In the listing below, find the line with "CORR_Y = 7.53", then repeat exactly every line from the top through that one.
···
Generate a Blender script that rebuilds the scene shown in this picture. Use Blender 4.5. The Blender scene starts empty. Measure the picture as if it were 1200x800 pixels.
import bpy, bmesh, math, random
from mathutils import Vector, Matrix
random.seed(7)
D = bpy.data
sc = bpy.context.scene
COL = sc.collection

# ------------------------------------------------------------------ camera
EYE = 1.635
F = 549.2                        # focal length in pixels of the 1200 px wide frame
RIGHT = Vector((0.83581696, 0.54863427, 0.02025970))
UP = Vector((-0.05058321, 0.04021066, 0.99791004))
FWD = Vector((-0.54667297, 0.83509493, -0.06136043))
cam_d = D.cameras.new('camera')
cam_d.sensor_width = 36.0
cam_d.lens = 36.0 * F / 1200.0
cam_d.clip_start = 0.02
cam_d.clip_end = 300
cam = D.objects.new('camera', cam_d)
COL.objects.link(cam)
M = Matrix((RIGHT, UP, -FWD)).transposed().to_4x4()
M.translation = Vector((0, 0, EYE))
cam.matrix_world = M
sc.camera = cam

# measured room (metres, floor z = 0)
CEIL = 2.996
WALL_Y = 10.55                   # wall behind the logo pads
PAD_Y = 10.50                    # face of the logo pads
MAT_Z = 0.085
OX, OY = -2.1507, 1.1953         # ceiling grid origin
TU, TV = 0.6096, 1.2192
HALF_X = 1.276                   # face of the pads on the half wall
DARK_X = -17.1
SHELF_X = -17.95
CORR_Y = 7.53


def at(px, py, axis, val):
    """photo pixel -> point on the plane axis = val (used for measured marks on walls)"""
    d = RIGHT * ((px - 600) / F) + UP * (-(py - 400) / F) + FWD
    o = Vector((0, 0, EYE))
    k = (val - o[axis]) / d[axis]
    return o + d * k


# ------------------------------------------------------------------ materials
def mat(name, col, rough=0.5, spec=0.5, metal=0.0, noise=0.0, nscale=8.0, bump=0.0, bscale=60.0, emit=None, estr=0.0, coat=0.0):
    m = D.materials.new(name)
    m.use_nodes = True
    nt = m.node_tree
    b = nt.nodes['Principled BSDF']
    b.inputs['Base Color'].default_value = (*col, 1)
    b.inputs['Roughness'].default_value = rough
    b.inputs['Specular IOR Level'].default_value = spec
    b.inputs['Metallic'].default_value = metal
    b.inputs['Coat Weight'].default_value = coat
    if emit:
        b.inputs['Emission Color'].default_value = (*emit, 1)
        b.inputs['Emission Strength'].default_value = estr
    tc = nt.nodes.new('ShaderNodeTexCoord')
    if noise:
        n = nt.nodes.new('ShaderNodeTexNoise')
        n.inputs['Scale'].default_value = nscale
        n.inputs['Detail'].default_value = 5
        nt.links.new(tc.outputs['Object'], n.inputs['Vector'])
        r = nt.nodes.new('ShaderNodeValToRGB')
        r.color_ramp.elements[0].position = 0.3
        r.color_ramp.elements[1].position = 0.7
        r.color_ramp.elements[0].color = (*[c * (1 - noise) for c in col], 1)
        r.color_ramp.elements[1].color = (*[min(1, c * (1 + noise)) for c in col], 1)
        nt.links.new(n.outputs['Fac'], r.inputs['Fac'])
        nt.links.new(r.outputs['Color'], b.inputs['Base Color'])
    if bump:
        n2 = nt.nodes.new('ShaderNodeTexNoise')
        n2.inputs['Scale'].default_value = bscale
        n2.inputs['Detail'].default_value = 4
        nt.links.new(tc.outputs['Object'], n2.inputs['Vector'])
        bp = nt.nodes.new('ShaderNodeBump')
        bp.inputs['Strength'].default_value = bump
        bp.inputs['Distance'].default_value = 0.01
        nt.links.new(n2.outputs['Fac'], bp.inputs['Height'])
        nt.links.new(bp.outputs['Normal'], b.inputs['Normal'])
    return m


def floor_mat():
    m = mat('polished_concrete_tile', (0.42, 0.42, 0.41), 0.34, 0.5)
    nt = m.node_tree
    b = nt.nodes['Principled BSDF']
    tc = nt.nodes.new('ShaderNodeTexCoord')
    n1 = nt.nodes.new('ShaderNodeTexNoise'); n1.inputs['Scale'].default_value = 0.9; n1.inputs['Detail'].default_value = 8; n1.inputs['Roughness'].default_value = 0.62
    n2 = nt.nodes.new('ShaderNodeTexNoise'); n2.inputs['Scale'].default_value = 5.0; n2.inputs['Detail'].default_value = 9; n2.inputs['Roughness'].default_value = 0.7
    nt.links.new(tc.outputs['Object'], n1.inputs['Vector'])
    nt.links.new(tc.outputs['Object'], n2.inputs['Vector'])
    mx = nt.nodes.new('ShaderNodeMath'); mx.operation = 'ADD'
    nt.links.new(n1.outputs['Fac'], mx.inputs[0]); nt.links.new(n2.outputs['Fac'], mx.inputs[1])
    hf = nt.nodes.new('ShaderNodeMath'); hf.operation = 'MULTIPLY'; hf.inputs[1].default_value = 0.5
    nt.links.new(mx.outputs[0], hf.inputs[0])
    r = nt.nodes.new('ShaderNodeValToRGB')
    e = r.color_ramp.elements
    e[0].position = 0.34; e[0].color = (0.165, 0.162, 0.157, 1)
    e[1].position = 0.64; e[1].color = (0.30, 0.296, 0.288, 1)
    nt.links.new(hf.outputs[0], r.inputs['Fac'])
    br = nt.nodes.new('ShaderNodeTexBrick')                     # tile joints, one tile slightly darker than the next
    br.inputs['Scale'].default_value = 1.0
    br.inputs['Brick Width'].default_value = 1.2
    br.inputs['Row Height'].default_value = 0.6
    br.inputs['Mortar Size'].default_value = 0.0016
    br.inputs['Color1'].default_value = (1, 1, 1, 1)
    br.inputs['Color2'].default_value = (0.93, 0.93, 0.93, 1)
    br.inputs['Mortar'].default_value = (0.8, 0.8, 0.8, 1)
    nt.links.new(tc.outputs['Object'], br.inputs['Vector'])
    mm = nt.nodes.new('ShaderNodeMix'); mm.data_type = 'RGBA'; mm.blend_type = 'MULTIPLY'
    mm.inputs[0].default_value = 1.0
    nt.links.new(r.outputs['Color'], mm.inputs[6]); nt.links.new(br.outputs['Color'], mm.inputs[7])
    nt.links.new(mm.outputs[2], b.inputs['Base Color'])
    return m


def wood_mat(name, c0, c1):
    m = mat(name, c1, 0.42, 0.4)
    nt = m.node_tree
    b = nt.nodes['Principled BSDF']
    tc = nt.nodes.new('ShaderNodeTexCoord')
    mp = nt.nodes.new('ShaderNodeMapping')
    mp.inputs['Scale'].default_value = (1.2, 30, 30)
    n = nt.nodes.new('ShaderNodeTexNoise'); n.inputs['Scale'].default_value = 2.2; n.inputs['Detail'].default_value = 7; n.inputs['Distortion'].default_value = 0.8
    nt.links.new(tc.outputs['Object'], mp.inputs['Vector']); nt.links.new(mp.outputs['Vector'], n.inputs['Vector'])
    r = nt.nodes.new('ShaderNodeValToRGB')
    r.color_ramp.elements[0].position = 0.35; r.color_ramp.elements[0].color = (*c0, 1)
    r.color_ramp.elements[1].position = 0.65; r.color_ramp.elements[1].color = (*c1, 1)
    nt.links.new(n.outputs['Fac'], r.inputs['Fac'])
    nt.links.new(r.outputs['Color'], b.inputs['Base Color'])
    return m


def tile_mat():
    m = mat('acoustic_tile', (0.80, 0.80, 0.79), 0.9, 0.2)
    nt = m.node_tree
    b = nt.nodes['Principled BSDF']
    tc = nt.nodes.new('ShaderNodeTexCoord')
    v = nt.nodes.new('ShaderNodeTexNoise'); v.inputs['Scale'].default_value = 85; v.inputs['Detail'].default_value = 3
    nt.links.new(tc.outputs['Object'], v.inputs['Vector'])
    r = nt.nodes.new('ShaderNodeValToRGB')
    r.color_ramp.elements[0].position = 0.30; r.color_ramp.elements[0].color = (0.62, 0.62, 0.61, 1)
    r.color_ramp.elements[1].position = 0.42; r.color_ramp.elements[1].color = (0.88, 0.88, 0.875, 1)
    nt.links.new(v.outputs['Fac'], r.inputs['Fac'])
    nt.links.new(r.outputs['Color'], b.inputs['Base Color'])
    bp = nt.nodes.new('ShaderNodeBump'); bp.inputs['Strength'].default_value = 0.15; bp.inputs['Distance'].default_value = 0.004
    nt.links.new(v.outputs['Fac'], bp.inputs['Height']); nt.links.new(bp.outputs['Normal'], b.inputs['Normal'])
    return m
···
OUTPUT FOR THIS EXERCISE>
Generate a Blender script that rebuilds the scene shown in this picture. Use Blender 4.5. The Blender scene starts empty. Measure the picture as if it were 1200x800 pixels.
import bpy, bmesh, math, random
from mathutils import Vector, Matrix
random.seed(7)
D = bpy.data
sc = bpy.context.scene
COL = sc.collection

# ------------------------------------------------------------------ camera
EYE = 1.635
F = 549.2                        # focal length in pixels of the 1200 px wide frame
RIGHT = Vector((0.83581696, 0.54863427, 0.02025970))
UP = Vector((-0.05058321, 0.04021066, 0.99791004))
FWD = Vector((-0.54667297, 0.83509493, -0.06136043))
cam_d = D.cameras.new('camera')
cam_d.sensor_width = 36.0
cam_d.lens = 36.0 * F / 1200.0
cam_d.clip_start = 0.02
cam_d.clip_end = 300
cam = D.objects.new('camera', cam_d)
COL.objects.link(cam)
M = Matrix((RIGHT, UP, -FWD)).transposed().to_4x4()
M.translation = Vector((0, 0, EYE))
cam.matrix_world = M
sc.camera = cam

# measured room (metres, floor z = 0)
CEIL = 2.996
WALL_Y = 10.55                   # wall behind the logo pads
PAD_Y = 10.50                    # face of the logo pads
MAT_Z = 0.085
OX, OY = -2.1507, 1.1953         # ceiling grid origin
TU, TV = 0.6096, 1.2192
HALF_X = 1.276                   # face of the pads on the half wall
DARK_X = -17.1
SHELF_X = -17.95
CORR_Y = 7.53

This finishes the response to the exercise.